Le problème de l’égalité homme-femme est un problème profond, social, ancré dans des pratiques et des cultures. Les schémas mentaux à déconstruire prendront des années, des générations. On est certes encore loin d’une résolution de ce problème. Quand un jeune cadre à haut potentiel d’une grande entreprise française m’explique qu’il ne peut pas demander du télétravail sous peine de sabrer sa carrière parce que le télétravail est considéré comme un dispositif pour les femmes qui ont des enfants, je me dis que le travail sera encore long. Quand un jeune homme me raconte qu’il voudrait être assistant de puériculture mais qu’il ne peut pas se lancer dans ce métier car il sait que les crèches ne voudront pas l’embaucher, je me dis qu’il faut encore travailler.

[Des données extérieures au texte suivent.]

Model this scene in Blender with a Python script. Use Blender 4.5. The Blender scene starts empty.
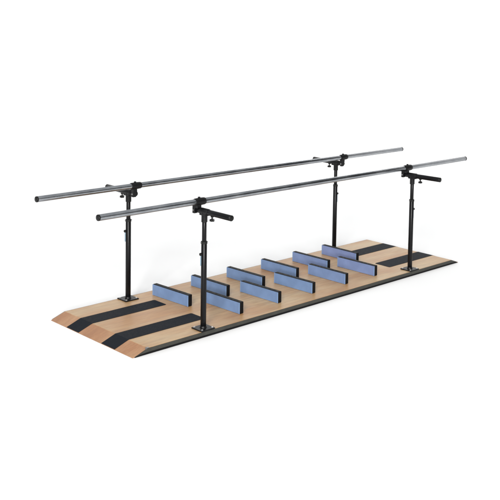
import bpy, bmesh, math, random
from mathutils import Vector, Matrix
random.seed(7)
S = bpy.context.scene
C = S.collection

# ---------------------------------------------------------------- camera solve / dimensions (metres)
P = dict(yaw=0.8212, pitch=-0.0822, roll=0.0236, f=934.35, cx=-4.0006, cy=-4.2992, cz=1.7494, px=349.8, py=92.18)
L, W, T, R = 2.7475, 0.802, 0.033, 0.0888
XA, XB = -0.896, 0.869                    # post stations along the platform
POST_Y = {-1: -0.3625, 1: 0.355}
RAIL_Y = {-1: -0.3196, 1: 0.2826}
RZ, AZ = 0.7272, 0.679
RX0 = -1.5224
RLEN = 3.05

# ---------------------------------------------------------------- materials
def mat(name):
    m = bpy.data.materials.new(name); m.use_nodes = True
    nt = m.node_tree
    return m, nt, nt.nodes['Principled BSDF']
def node(nt, t, **kw):
    n = nt.nodes.new(t)
    for k, v in kw.items(): setattr(n, k, v)
    return n
def ramp(nt, stops):
    r = node(nt, 'ShaderNodeValToRGB'); e = r.color_ramp.elements
    while len(e) < len(stops): e.new(0.5)
    for i, (p, c) in enumerate(stops):
        e[i].position = p; e[i].color = (*c, 1)
    return r
def noise(nt, scale, stretch=(1, 1, 1), detail=4, rough=.55, offset=(0, 0, 0)):
    tc = node(nt, 'ShaderNodeTexCoord'); mp = node(nt, 'ShaderNodeMapping')
    mp.inputs['Scale'].default_value = stretch; mp.inputs['Location'].default_value = offset
    n = node(nt, 'ShaderNodeTexNoise'); n.inputs['Scale'].default_value = scale
    n.inputs['Detail'].default_value = detail; n.inputs['Roughness'].default_value = rough
    nt.links.new(tc.outputs['Object'], mp.inputs['Vector']); nt.links.new(mp.outputs['Vector'], n.inputs['Vector'])
    return n
def bump(nt, b, src, strength, dist):
    bp = node(nt, 'ShaderNodeBump'); bp.inputs['Strength'].default_value = strength; bp.inputs['Distance'].default_value = dist
    nt.links.new(src, bp.inputs['Height']); nt.links.new(bp.outputs['Normal'], b.inputs['Normal'])
def mix(nt, a, b, fac, mode='MIX', f=None):
    m = node(nt, 'ShaderNodeMix', data_type='RGBA', blend_type=mode)
    if fac is not None: nt.links.new(fac, m.inputs['Factor'])
    else: m.inputs['Factor'].default_value = f
    nt.links.new(a, m.inputs['A']); nt.links.new(b, m.inputs['B'])
    return m.outputs['Result']

def wood(name, light, dark, warm, seed, grain=1.0):
    m, nt, b = mat(name)
    big = noise(nt, 1.0, (1.6, 5, 5), 4, .6, (seed, seed, 0))
    mid = noise(nt, 1.0, (5, 60, 40), 5, .65, (seed, 0, 0))
    fine = noise(nt, 1.0, (22, 420, 300), 3, .7, (0, seed, 0))
    r1 = ramp(nt, [(.36, light), (.62, warm)]); nt.links.new(big.outputs['Fac'], r1.inputs['Fac'])
    r2 = ramp(nt, [(.30, dark), (.62, (1, 1, 1))]); nt.links.new(mid.outputs['Fac'], r2.inputs['Fac'])
    r3 = ramp(nt, [(.30, (.82, .78, .74)), (.55, (1, 1, 1))]); nt.links.new(fine.outputs['Fac'], r3.inputs['Fac'])
    c = mix(nt, r1.outputs['Color'], r2.outputs['Color'], None, 'MULTIPLY', .55 * grain)
    c = mix(nt, c, r3.outputs['Color'], None, 'MULTIPLY', .8)
    nt.links.new(c, b.inputs['Base Color'])
    rr = ramp(nt, [(.3, (.42,) * 3), (.7, (.56,) * 3)]); nt.links.new(mid.outputs['Fac'], rr.inputs['Fac'])
    nt.links.new(rr.outputs['Color'], b.inputs['Roughness'])
    b.inputs['Coat Weight'].default_value = .15; b.inputs['Coat Roughness'].default_value = .3
    bump(nt, b, fine.outputs['Fac'], .25, .0006)
    return m
M = {}
def tint_blue(m):
    # face colour shifts towards lavender for boards nearer the right end
    nt = m.node_tree; b = nt.nodes['Principled BSDF']
    src = b.inputs['Base Color'].links[0].from_socket
    oi = node(nt, 'ShaderNodeObjectInfo'); sp = node(nt, 'ShaderNodeSeparateXYZ'); nt.links.new(oi.outputs['Location'], sp.inputs[0])
    mr = node(nt, 'ShaderNodeMapRange'); mr.inputs['From Min'].default_value = .1; mr.inputs['From Max'].default_value = .7
    nt.links.new(sp.outputs['X'], mr.inputs['Value'])
    mx = node(nt, 'ShaderNodeMix', data_type='RGBA', blend_type='MULTIPLY'); nt.links.new(mr.outputs['Result'], mx.inputs['Factor'])
    nt.links.new(src, mx.inputs['A']); mx.inputs['B'].default_value = (1.18, .97, 1.02, 1)
    nt.links.new(mx.outputs['Result'], b.inputs['Base Color'])
    return m
M['deck'] = wood('birch_plywood', (.53, .38, .215), (.55, .45, .32), (.445, .243, .105), 3.1)
M['ramp'] = wood('birch_ramp', (.42, .245, .132), (.58, .46, .34), (.34, .168, .080), 9.4)

def plain(name, col, rough, metal=0, var=.15, nscale=30, bstr=0, bscale=400, coat=0, spec=None):
    m, nt, b = mat(name)
    n = noise(nt, nscale, (1, 1, 1), 4, .6)
    lo = tuple(c * (1 - var) for c in col); hi = tuple(min(1, c * (1 + var)) for c in col)
    r = ramp(nt, [(.3, lo), (.7, hi)]); nt.links.new(n.outputs['Fac'], r.inputs['Fac'])
    nt.links.new(r.outputs['Color'], b.inputs['Base Color'])
    rr = ramp(nt, [(.3, (rough * .85,) * 3), (.7, (min(1, rough * 1.15),) * 3)]); nt.links.new(n.outputs['Fac'], rr.inputs['Fac'])
    nt.links.new(rr.outputs['Color'], b.inputs['Roughness'])
    b.inputs['Metallic'].default_value = metal; b.inputs['Coat Weight'].default_value = coat
    if spec is not None: b.inputs['Specular IOR Level'].default_value = spec
    if bstr:
        f = noise(nt, bscale, (1, 1, 1), 3, .7); bump(nt, b, f.outputs['Fac'], bstr, .0008)
    return m
M['black'] = plain('black_powder_coat', (.0045, .0045, .005), .40, 0, .2, 20, .08, 900, 0, .22)
M['tube'] = plain('black_tube_enamel', (.0035, .0035, .0042), .30, 0, .15, 8, 0, 700, 0, .2)
M['rubber'] = plain('black_rubber', (.004, .004, .0045), .6, 0, .25, 60, .1, 600, 0, .15)
M['tread'] = plain('charcoal_grip_tape', (.0062, .0085, .013), .75, 0, .5, 160, .8, 1100, 0, .16)
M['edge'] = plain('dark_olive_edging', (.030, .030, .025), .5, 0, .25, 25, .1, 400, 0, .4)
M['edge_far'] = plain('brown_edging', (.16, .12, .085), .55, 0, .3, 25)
M['cap'] = plain('black_plastic', (.005, .005, .005), .4, 0, .1, 50, 0, 400, 0, .25)
M['zinc'] = plain('zinc_plate', (.30, .30, .30), .4, 1, .1, 80)
M['bolt'] = plain('bright_bolt', (.7, .7, .7), .3, 1, .1, 80)
M['tag'] = plain('pale_blue_plastic', (.13, .22, .29), .4, 0, .1, 80)
M['blue'] = tint_blue(plain('blue_laminate', (.118, .182, .315), .5, 0, .14, 9, .06, 300, 0, .3))
M['blue_highlight'] = plain('blue_laminate_highlight', (.14, .22, .37), .45, 0, .1, 20)  # paler blue, the bevel highlight put into the colour
def steel():
    m, nt, b = mat('brushed_stainless_tube')
    n = noise(nt, 1, (3, 300, 300), 4, .6); g = noise(nt, 1, (9, 9, 9), 3, .6)
    r = ramp(nt, [(.3, (.24, .255, .275)), (.7, (.42, .435, .455))]); nt.links.new(g.outputs['Fac'], r.inputs['Fac'])
    nt.links.new(r.outputs['Color'], b.inputs['Base Color'])
    rr = ramp(nt, [(.3, (.18,) * 3), (.7, (.27,) * 3)]); nt.links.new(g.outputs['Fac'], rr.inputs['Fac'])
    nt.links.new(rr.outputs['Color'], b.inputs['Roughness'])
    b.inputs['Metallic'].default_value = 1
    bump(nt, b, n.outputs['Fac'], .05, .0005)
    return m
M['steel'] = steel()
def paper():
    m, nt, b = mat('white_seamless_paper')
    n = noise(nt, .8, (1, 1, 1), 3, .5)
    r = ramp(nt, [(.3, (.885, .885, .885)), (.7, (.90, .90, .90))]); nt.links.new(n.outputs['Fac'], r.inputs['Fac'])
    nt.links.new(r.outputs['Color'], b.inputs['Base Color']); b.inputs['Roughness'].default_value = .9
    b.inputs['Specular IOR Level'].default_value = .1
    return m
M['paper'] = paper()

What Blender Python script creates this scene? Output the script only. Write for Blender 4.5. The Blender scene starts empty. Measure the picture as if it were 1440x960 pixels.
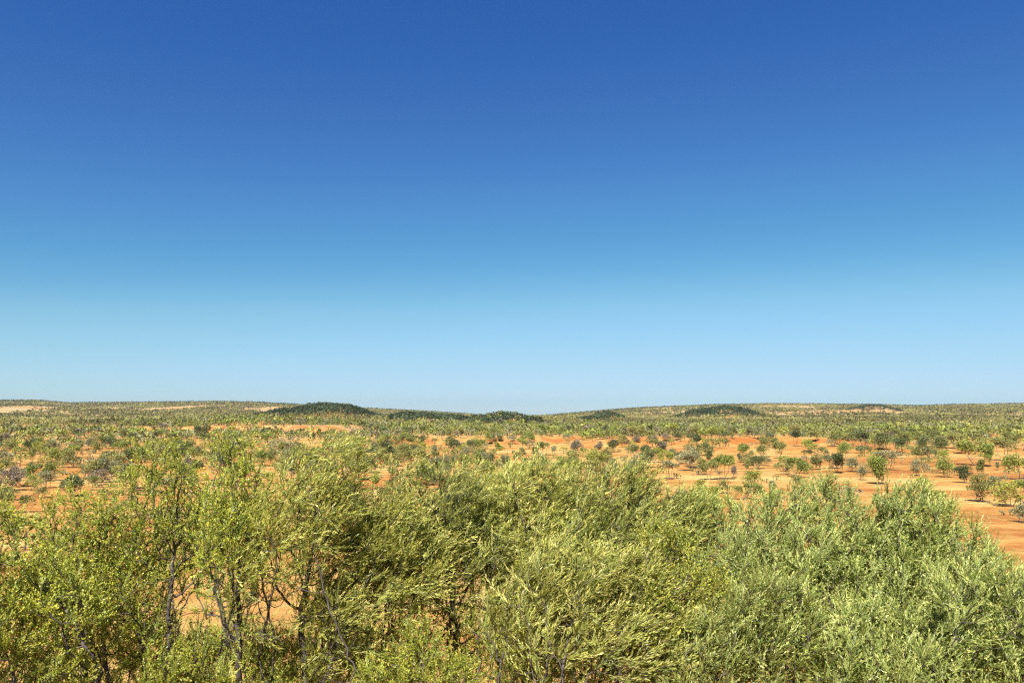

Éducation, formation, sensibilisation
Il est évidemment nécessaire que l’État et le législateur agissent pour aider à cette transformation culturelle et sociale. Ces mesures ont le mérite de mettre en lumière l’importance de ce sujet pour notre société. En revanche, la solution n’est pas seulement dans l’acte juridique et les dispositifs législatifs qui posent l’égalité homme-femme. Elle est beaucoup plus à chercher autour de l’éducation, de la formation, de la sensibilisation et du dialogue. De la sanction, aussi, quand une femme ou un homme est traité différemment parce qu’il est femme ou homme.
Cet apprentissage double-boucle (Argyris et Schön, 1978) qui remet profondément en cause nos cadres de pensée est long, mais bien plus efficace que des actes législatifs qui finissent par opposer plutôt que de comprendre l’autre. Trop peu a été fait sur ce volet-là en France. On a considéré que la loi et l’acte juridique réglaient le problème. Il pourrait bien s’avérer que c’est le contraire…
Dans le débat sur le burkini, nous héritons du même discours et de la même façon d’agir pour lutter contre les inégalités de traitement entre les hommes et les femmes. En partant d’une volonté salutaire (promouvoir l’égalité homme-femme), ces mesures instituent peu à peu ce qu’est une femme « normale » et par opposition ce qu’est un homme « normal ». À force de jouer cette petite musique du genre, nous pourrions bien en arriver, sans nous en apercevoir, à étouffer toute diversité et à dessécher tout ce qui fait la beauté de la personnalité humaine.